Tuesday, May 24, 2011

Place and Space in the Roman Forum


The roman forum was hard for me to navigate at first, since you are forced to enter from the Vie Dei Fori Imperiali, where as my mental map pictures the forum as entered by the colosseum.  The expanive amount of ruins that you are automatically met with is more than a little overwhelming.  The entrance point places you between the remains of the Temple of Antoninus and Faustina (which are under restoration) and the Basilica Amelia, facing the collections of stone that were once was the temple of Julius Caesar.  From there you are allowed to proceed various ways along the ancient roads, with the ruins blocked off by gates.  Since we can walk through the forum on the same routes that the ancient Romans once did, it makes the forum in Roman times easier to imagine.  For our walk, we started near the Basilica of Maxentius and Constantine, which one would pass if entering from the colosseum, allowing me to start up my mental map again.

There is definitely a feeling of layering in the Roman Forum.  On higher up areas, ruins of structures such as the temple of Saturn and the curia watch over the others beneath them.  Since the forum was worked and reworked for so many centuries, the ruins seem somewhat cluttered, and with out prior knowledge or a guide, it can be hard to identify where one ruin ends and another begins.  Luckily, each structure is visible from the main ancient roads, and follows the ancient layout, so you can match it up.  I figure that identification would have been much easier in ancient times, but I still believe the forum would have seemed both chaotic and organized at the same time.

I also feel like the forum has been arranged to cater towards tourists.  Stray marble lies in corners and bends along the wider parts of the paths, allowing tourists to sit and observe, while feeling in some way a part of the ruins.   Trees also line the roads and cover many empty areas.  I wonder if those trees were always in the forum, or if they came later, once the forum was excavated and turned into a historic park.  Either way, they provide a good amount of shade to rest in.  I tried to imagine what it must have been like to be an ancient Roman bustling through, but no matter what I felt like a tourist.  Visiting historical monuments does not seem to be a normal pastime of a typical Roman citizen, and it was impossible to ignore the crowds of people speaking a multitude of different languages.  Traveling through the forum I felt like an outsider, but that was okay.  I was happy to marvel at temple remains get a little lost along the way.

2 comments:

  1. Ryoko,

    This is a fine S&P entry, which suffers only from some verbosity. It could be cleaner and leaner. Some things to consider cutting: opinion phrases "I feel like..." or "I feel as though," which can simply be omitted, while the sentence is retooled so that the thing you have feelings about becomes the new subject. (Intro phrases like "I wonder if..." or "I wonder whether..." are good to keep, because sometimes a writer needs to think out loud.)

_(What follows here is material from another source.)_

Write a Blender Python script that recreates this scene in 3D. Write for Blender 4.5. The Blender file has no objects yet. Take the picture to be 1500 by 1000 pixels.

    There's a confusion of subjects: "I" am here, "you" are here, so are "we." Pick one perspective and stick to it.

    Next time you write a Space and Place entry (in the Vatican Museums), try putting it in the present tense. This move will help you get to the next level. Right now the exercise reads both like a history lesson and a diary. Pick a point A and move to point B and describe the journey.

    Some technical issues: "where as" is one word. Names of ancient sites like the Forum and the Colosseum are capitalized. (You do this with some but not with others.) Watch out for dangling participles: "...which one would pass if entering from the colosseum, allowing me to start up my mental map again." What does "allowing" modify? "One?" "Entering?" It's hard to say, and it feels awkward. Finally, there's something wrong with the last sentence: a missing "and," perhaps?

    Great content, needs work on form. I appreciate yoru willingness to write more, rather than less.